El viaje de Ícaro o el miedo de volar más alto
Por Jafet Rodrigo Cortés Sosa
Las olas del mar golpeaban fuertemente contra el pedazo de tierra donde nos encontrábamos, levantando bruma y espuma con cada embate violento. Aquel paraje mediterráneo mostraba un callado y sutil movimiento ondulatorio, hipnotizador. Nosotros sólo podíamos observar lejanos desde aquella torre que nos mantenía cautivos, dentro de aquel palacio inmenso que plasmaba con gran claridad el enceguecedor ego de Minos, el regente en turno.
Motivado por la premura, abrumado por la imposibilidad de escapar por tierra y agua, el único plan que vislumbré fue escapar por el aire. Tardamos varios meses en recolectar suficientes plumas que las aves dejaban en el camino con cada visita; usé cera e hilo para tejer dos pares de alas que nos permitiera escapar de ahí. Sólo había dos indicaciones prescritas para su uso, que por ningún motivo podíamos romper. Volar demasiado alto, haría al sol ablandar la cera; volar demasiado bajo, haría a la espuma mojar las alas. En los dos casos, el destino era la muerte.
Así fue como iniciamos el vuelo rumbo a nuestra libertad, aunque sólo uno de los dos llegó al destino, los dos de alguna forma fuimos libres. Él era mi hijo, se llamaba Ícaro, surcó los aires cerca del sol y fue libre, pese a que tuviera que pagar con su vida aquella decisión. Que Poseidón guarde bien su cuerpo, y Hades se apiade de su noble espíritu.
Por el mito anterior, quizás esté inscrito en nuestra genética el miedo de volar más alto, el temor de romper los límites impuestos, y pese a que estemos en mejores condiciones que Ícaro -con alas robustecidas y de materiales más resistentes al calor-, suframos creyendo que la cera se ablandará, que terminaremos cayendo en picada rumbo al abismo marino.
PELDAÑOS
En vez de liberarnos y subir, se nos ha hecho más cómodo volar debajo de nuestras capacidades. Descendemos algunos peldaños para sentirnos más cómodos, incómodos de salir de ese rincón. Aunque la espuma del mar nos cunda, huimos con la más mínima presión, dudamos de nuestra capacidad real para sobrevivir ante las nuevas circunstancias, temiéndole al fracaso, pero más que eso, por el miedo a lo que representa el triunfo.
Cada peldaño que subimos representa una inminente carga que nos toca asumir. Aunque haya unas más pesadas que otras, el común denominador es que todas suman un extra en nuestros hombros. En ocasiones, aquel peso lo podemos lidiar, porque somos lo suficientemente fuertes para cargarlo, pero no lo hacemos porque cargar más significa un riesgo, por mínimo que sea.

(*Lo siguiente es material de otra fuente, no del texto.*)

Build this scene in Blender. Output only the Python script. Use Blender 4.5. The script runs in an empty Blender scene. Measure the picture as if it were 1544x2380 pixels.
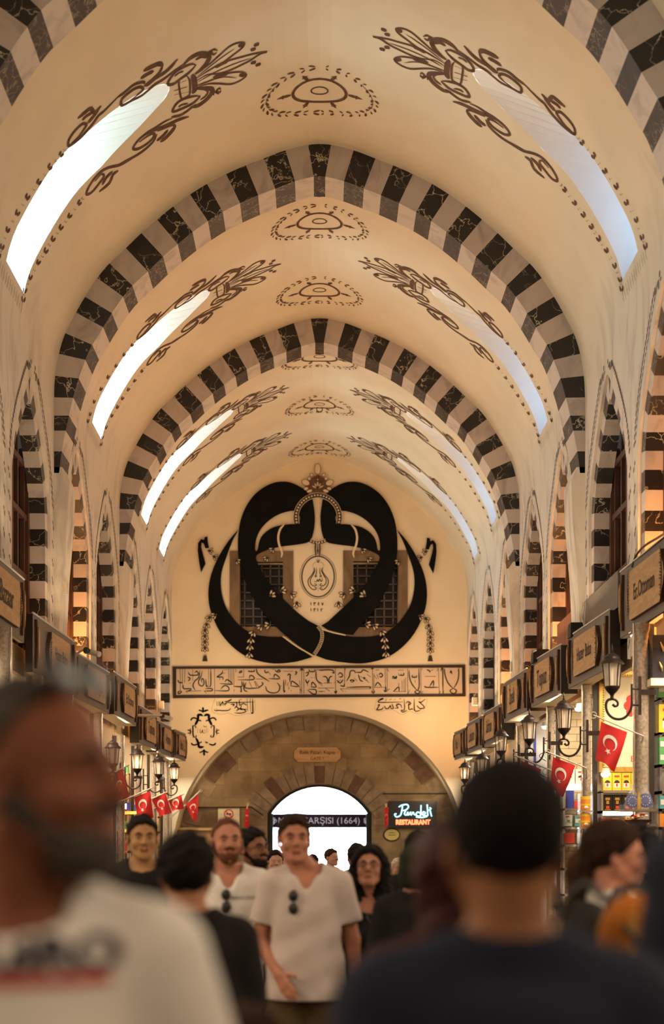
import bpy, math, random
import numpy as np
from mathutils import Vector, Matrix
from mathutils.geometry import tessellate_polygon
random.seed(5)
C = bpy.context.scene.collection
EYE = 1.62                 # camera height above the floor
FP = 3217.0; VX = 743.0; VY = 1975.0   # focal length in pixels, vanishing point of the hall

# ------------------------------------------------------------------ camera, world, view
scn = bpy.context.scene
cd = bpy.data.cameras.new('camera'); cam = bpy.data.objects.new('camera', cd); C.objects.link(cam)
cam.location = (0, 0, EYE); cam.rotation_euler = (math.pi/2, 0, 0)
cd.sensor_fit = 'VERTICAL'; cd.sensor_height = 36; cd.sensor_width = 24
cd.lens = FP/2380*36; cd.shift_x = 29/2380; cd.shift_y = 785/2380
cd.clip_start = .05; cd.clip_end = 200
cd.dof.use_dof = True; cd.dof.focus_distance = 17.5; cd.dof.aperture_fstop = 1.4
scn.camera = cam
scn.view_settings.view_transform = 'Standard'; scn.view_settings.look = 'None'
scn.view_settings.exposure = 0; scn.view_settings.gamma = 1; scn.view_settings.use_curve_mapping = False
w = bpy.data.worlds.new('daylight'); scn.world = w; w.use_nodes = True
bg = w.node_tree.nodes['Background']; bg.inputs[0].default_value = (.80, .86, 1, 1); bg.inputs[1].default_value = 3.2
scn.cycles.max_bounces = 5; scn.cycles.diffuse_bounces = 3; scn.cycles.glossy_bounces = 2
scn.cycles.transmission_bounces = 4; scn.cycles.transparent_max_bounces = 6
scn.cycles.caustics_reflective = False; scn.cycles.caustics_refractive = False
scn.cycles.sample_clamp_indirect = 3

K_UP = 17      # warm uplights on the shop roofs (W each)
K_SHOP = 55    # shop ceiling lamps
K_PANE_L = 32; K_PANE_R = 6.5
K_FRONT = 20    # lamps under the fascias and added fill behind the camera
def area(name, loc, rot, sx, sy, power, col):
    l = bpy.data.lights.new(name, 'AREA'); l.shape = 'RECTANGLE'; l.size = sx; l.size_y = sy; l.energy = power; l.color = col
    o = bpy.data.objects.new(name, l); C.objects.link(o); o.location = loc; o.rotation_euler = rot; return o
def point(name, loc, power, col, r=.05):
    l = bpy.data.lights.new(name, 'POINT'); l.energy = power; l.color = col; l.shadow_soft_size = r
    o = bpy.data.objects.new(name, l); C.objects.link(o); o.location = loc; return o

# ------------------------------------------------------------------ materials
def nt(name):
    m = bpy.data.materials.new(name); m.use_nodes = True
    return m, m.node_tree.nodes, m.node_tree.links, m.node_tree.nodes['Principled BSDF']
def noisy(N, L, sc, det=4, coord='Object', stretch=None, dist=0):
    tc = N.new('ShaderNodeTexCoord'); n = N.new('ShaderNodeTexNoise'); n.inputs['Scale'].default_value = sc; n.inputs['Detail'].default_value = det
    n.inputs['Distortion'].default_value = dist
    if stretch:
        mp = N.new('ShaderNodeMapping'); mp.inputs['Scale'].default_value = stretch
        L.new(tc.outputs[coord], mp.inputs[0]); L.new(mp.outputs[0], n.inputs['Vector'])
    else: L.new(tc.outputs[coord], n.inputs['Vector'])
    return n
def ramp(N, L, src, stops):
    r = N.new('ShaderNodeValToRGB'); e = r.color_ramp.elements
    while len(e) < len(stops): e.new(.5)
    for el, (p, c) in zip(e, stops): el.position = p; el.color = (*c, 1)
    L.new(src, r.inputs[0]); return r
def mat(name, col, rough=.7, metal=0, var=.12, sc=6, emit=0, bump=0, spec=.4, ecol=None):
    m, N, L, B = nt(name)
    n = noisy(N, L, sc)
    c0 = tuple(max(0, x*(1-var)) for x in col); c1 = tuple(min(1, x*(1+var)) for x in col)
    r = ramp(N, L, n.outputs[0], [(.3, c0), (.7, c1)]); L.new(r.outputs[0], B.inputs['Base Color'])
    B.inputs['Roughness'].default_value = rough; B.inputs['Metallic'].default_value = metal; B.inputs['Specular IOR Level'].default_value = spec
    if emit:
        B.inputs['Emission Color'].default_value = (*(ecol or col), 1); B.inputs['Emission Strength'].default_value = emit
    if bump:
        b = N.new('ShaderNodeBump'); b.inputs['Strength'].default_value = bump; b.inputs['Distance'].default_value = .02
        L.new(n.outputs[0], b.inputs['Height']); L.new(b.outputs[0], B.inputs['Normal'])
    return m
def mat_marble(name, base, base2, vein, vsc=3.2, th=.018, rough=.45):
    m, N, L, B = nt(name)
    tc = N.new('ShaderNodeTexCoord'); n = N.new('ShaderNodeTexNoise'); n.inputs['Scale'].default_value = 5; n.inputs['Detail'].default_value = 5
    L.new(tc.outputs['Object'], n.inputs['Vector'])
    mx = N.new('ShaderNodeMixRGB'); mx.blend_type = 'ADD'; mx.inputs[0].default_value = .45
    L.new(tc.outputs['Object'], mx.inputs[1]); L.new(n.outputs['Color'], mx.inputs[2])
    v = N.new('ShaderNodeTexVoronoi'); v.feature = 'DISTANCE_TO_EDGE'; v.inputs['Scale'].default_value = vsc
    L.new(mx.outputs[0], v.inputs['Vector'])
    rv = ramp(N, L, v.outputs['Distance'], [(0, (1, 1, 1)), (th, (.5, .5, .5)), (th*2, (0, 0, 0))])
    n2 = noisy(N, L, 2.5); rn = ramp(N, L, n2.outputs[0], [(.35, (0, 0, 0)), (.6, (1, 1, 1))])
    mu = N.new('ShaderNodeMixRGB'); mu.blend_type = 'MULTIPLY'; mu.inputs[0].default_value = 1
    L.new(rv.outputs[0], mu.inputs[1]); L.new(rn.outputs[0], mu.inputs[2])
    rb = ramp(N, L, n.outputs[0], [(.3, base), (.7, base2)])
    fm = N.new('ShaderNodeMixRGB'); L.new(mu.outputs[0], fm.inputs[0]); L.new(rb.outputs[0], fm.inputs[1]); fm.inputs[2].default_value = (*vein, 1)
    L.new(fm.outputs[0], B.inputs['Base Color']); B.inputs['Roughness'].default_value = rough
    return m
def mat_streak(name, c0, c1, sc, stretch, rough=.6, lo=.35, hi=.65, bump=0):
    m, N, L, B = nt(name); n = noisy(N, L, sc, 6, 'Object', stretch, 1.2)
    r = ramp(N, L, n.outputs[0], [(lo, c0), (hi, c1)]); L.new(r.outputs[0], B.inputs['Base Color']); B.inputs['Roughness'].default_value = rough
    if bump:
        b = N.new('ShaderNodeBump'); b.inputs['Strength'].default_value = bump; b.inputs['Distance'].default_value = .01
        L.new(n.outputs[0], b.inputs['Height']); L.new(b.outputs[0], B.inputs['Normal'])
    return m
def mat_brick(name, c1, c2, mortar, bw, bh, ms=.02, plane='XZ', bump=.4, off=.5):
    m, N, L, B = nt(name)
    tc = N.new('ShaderNodeTexCoord'); sp = N.new('ShaderNodeSeparateXYZ'); cb = N.new('ShaderNodeCombineXYZ')
    L.new(tc.outputs['Object'], sp.inputs[0])
    L.new(sp.outputs[plane[0]], cb.inputs[0]); L.new(sp.outputs[plane[1]], cb.inputs[1])
    b = N.new('ShaderNodeTexBrick'); b.inputs['Scale'].default_value = 1; b.inputs['Brick Width'].default_value = bw; b.inputs['Row Height'].default_value = bh
    b.inputs['Mortar Size'].default_value = ms; b.inputs['Mortar Smooth'].default_value = .3; b.offset = off
    b.inputs['Color1'].default_value = (*c1, 1); b.inputs['Color2'].default_value = (*c2, 1); b.inputs['Mortar'].default_value = (*mortar, 1)
    L.new(cb.outputs[0], b.inputs['Vector'])
    n = noisy(N, L, 2.2, 8); r = ramp(N, L, n.outputs[0], [(.3, (.62, .58, .52)), (.7, (1.15, 1.12, 1.05))])
    mu = N.new('ShaderNodeMixRGB'); mu.blend_type = 'MULTIPLY'; mu.inputs[0].default_value = 1
    L.new(b.outputs[0], mu.inputs[1]); L.new(r.outputs[0], mu.inputs[2]); L.new(mu.outputs[0], B.inputs['Base Color'])
    B.inputs['Roughness'].default_value = .9
    bp = N.new('ShaderNodeBump'); bp.inputs['Strength'].default_value = bump; bp.inputs['Distance'].default_value = .03; bp.invert = True
    L.new(b.outputs['Fac'], bp.inputs['Height']); L.new(bp.outputs[0], B.inputs['Normal'])
    return m
def mat_glass(name, col=(1, 1, 1), alpha=.3, rough=.1):
    m, N, L, B = nt(name); n = noisy(N, L, 3)
    r = ramp(N, L, n.outputs[0], [(0, tuple(x*.9 for x in col)), (1, col)]); L.new(r.outputs[0], B.inputs['Base Color'])
    B.inputs['Alpha'].default_value = alpha; B.inputs['Roughness'].default_value = rough; return m

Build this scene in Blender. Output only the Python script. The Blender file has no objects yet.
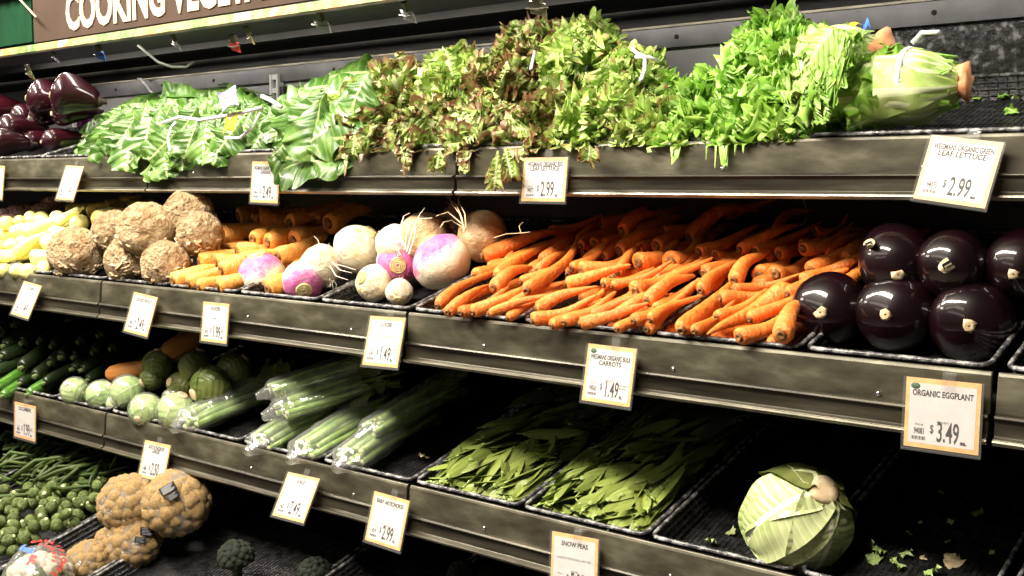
import bpy, math, random
import numpy as np
from math import sin, cos, tan, pi, radians, atan2, sqrt
from mathutils import Vector, Matrix, noise

random.seed(7); RNG = np.random.RandomState(11)
S = bpy.context.scene; C = S.collection
EYE = 1.55

# ------------------------------------------------------------------ camera
FOC = 1130.0; YAW = radians(39.5); PIT = atan2(106, 1130); CD = 1.25
cd = bpy.data.cameras.new('camera'); cam = bpy.data.objects.new('camera', cd); C.objects.link(cam)
cd.sensor_width = 36.0; cd.lens = FOC / 1024 * 36.0; cd.clip_start = 0.05; cd.clip_end = 60
cam.location = (0, -CD, EYE); cam.rotation_euler = (pi / 2 - PIT, 0, YAW)
S.camera = cam

# ------------------------------------------------------------------ world, light, exposure
W = bpy.data.worlds.new('world'); S.world = W; W.use_nodes = True
W.node_tree.nodes['Background'].inputs[0].default_value = (1.0, 0.93, 0.84, 1)
W.node_tree.nodes['Background'].inputs[1].default_value = 0.03
vs = S.view_settings; vs.view_transform = 'Standard'; vs.look = 'None'; vs.gamma = 1; vs.use_curve_mapping = False
vs.exposure = 0.35

def area(name, loc, aim, sx, sy, power, col=(1, 0.90, 0.77)):
    l = bpy.data.lights.new(name, 'AREA'); l.shape = 'RECTANGLE'; l.size = sx; l.size_y = sy; l.energy = power; l.color = col
    o = bpy.data.objects.new(name, l); C.objects.link(o); o.location = loc
    o.rotation_euler = (Vector(aim) - Vector(loc)).to_track_quat('-Z', 'Y').to_euler()
    return o
# store ceiling strips above the aisle, parallel to the case, and a few further rows
area('ceiling_light_near', (-2.1, -1.05, 3.1), (-1.7, 0.1, 1.4), 3.6, 0.22, 245)
area('ceiling_light_middle', (-2.3, -2.6, 3.0), (-1.9, 0.2, 1.6), 3.4, 0.3, 8)
area('ceiling_light_far', (-2.8, -5.0, 2.9), (-2.2, 0.3, 1.7), 4.0, 0.5, 8)
area('ceiling_light_left', (-4.6, -1.3, 2.9), (-2.7, 0.3, 1.55), 1.2, 0.3, 16)

area('added_canopy_fill', (-1.3, 0.235, EYE + 0.312), (-1.3, 0.36, EYE + 0.02), 3.7, 0.014, 4.5, (1, .93, .82))  # unseen lamp, added under the canopy to brighten the top shelf

# ------------------------------------------------------------------ projecting pixels of the photograph into the place
CAM = np.array([0, -CD, EYE])
FW = np.array([-sin(YAW) * cos(PIT), cos(YAW) * cos(PIT), -sin(PIT)]); RT = np.array([cos(YAW), sin(YAW), 0.]); UP = np.cross(RT, FW)
SL = radians(16); TS = tan(SL)
LEV = {'top': (0.12, EYE + 0.058), 'mid': (0.0, EYE - 0.2), 'bot': (0.0, EYE - 0.475), 'base': (-0.30, EYE - 0.766)}
BACK = 0.47
def ray(x, y): return FW + RT * ((x - 512) / FOC) + UP * ((288 - y) / FOC)
def hit(x, y, p0, n):
    d = ray(x, y); n = np.array(n, float); return CAM + d * (((np.array(p0) - CAM) @ n) / (d @ n))
NRM = np.array([0, -sin(SL), cos(SL)]); SDIR = np.array([0, cos(SL), sin(SL)])
def at(x, y, lev, h=0.0):                       # point h above the plane of the tray rims of a shelf
    Y0, Z0 = LEV[lev]; return hit(x, y, np.array([0, Y0, Z0]) + NRM * h, NRM)
def onY(x, y, Y): return hit(x, y, (0, Y, 0), (0, 1, 0))
def pile(x, y, lev, z0, ang):                   # a steeper heap surface
    Y0, Z0 = LEV[lev]; a = radians(ang); return hit(x, y, (0, Y0, Z0 + z0), (0, -sin(a), cos(a)))
def rimz(lev, Y): Y0, Z0 = LEV[lev]; return Z0 + (Y - Y0) * TS
FLOOR_H = -0.036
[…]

Así es como nos quedamos con una mediocre carga, desaprovechando el viaje, malgastando el tiempo que nos cuesta desplazarnos entre distancias, que en ocasiones nos demora años. Pasamos sin dificultad cada prueba -ascendemos o descendemos pendientes, atravesamos ríos, eludiendo las plagas de muerte en el camino-, llegamos al destino con la misma experiencia con la que partimos, sin haber crecido siquiera un milímetro.
PUNTO MEDIO
Regresando al mito de Ícaro, lo urgente es trazar el punto medio en el trayecto, ni tan cerca del sol como para quemarnos, ni tan cerca del agua como para que la espuma moje nuestras alas. Aprender a reconocer nuestras capacidades reales, saber cuánto podemos cargar, sin aquellos espejismos creados por el miedo, la comodidad y la avaricia.
El punto medio es fundamental para que podamos avanzar, pero no sólo eso, sino que, al hacerlo, podamos llegar más lejos de lo que habíamos alcanzado antes; aprovechando el tiempo que nos toma desplazarnos, que frecuentemente se vuelve toda una vida.
Ambos caminos extremos traen consigo un fatídico destino, pero, dar menos, esforzarnos menos, comprometernos menos, dedicarnos al menor de los esfuerzos y apostarle a la mayor comodidad posible, nos va arrastrando peligrosamente cada vez más abajo. No nos damos cuenta hasta que hemos mojado nuestras alas, hasta que les hemos humedecido tanto que ya no podemos volver a volar.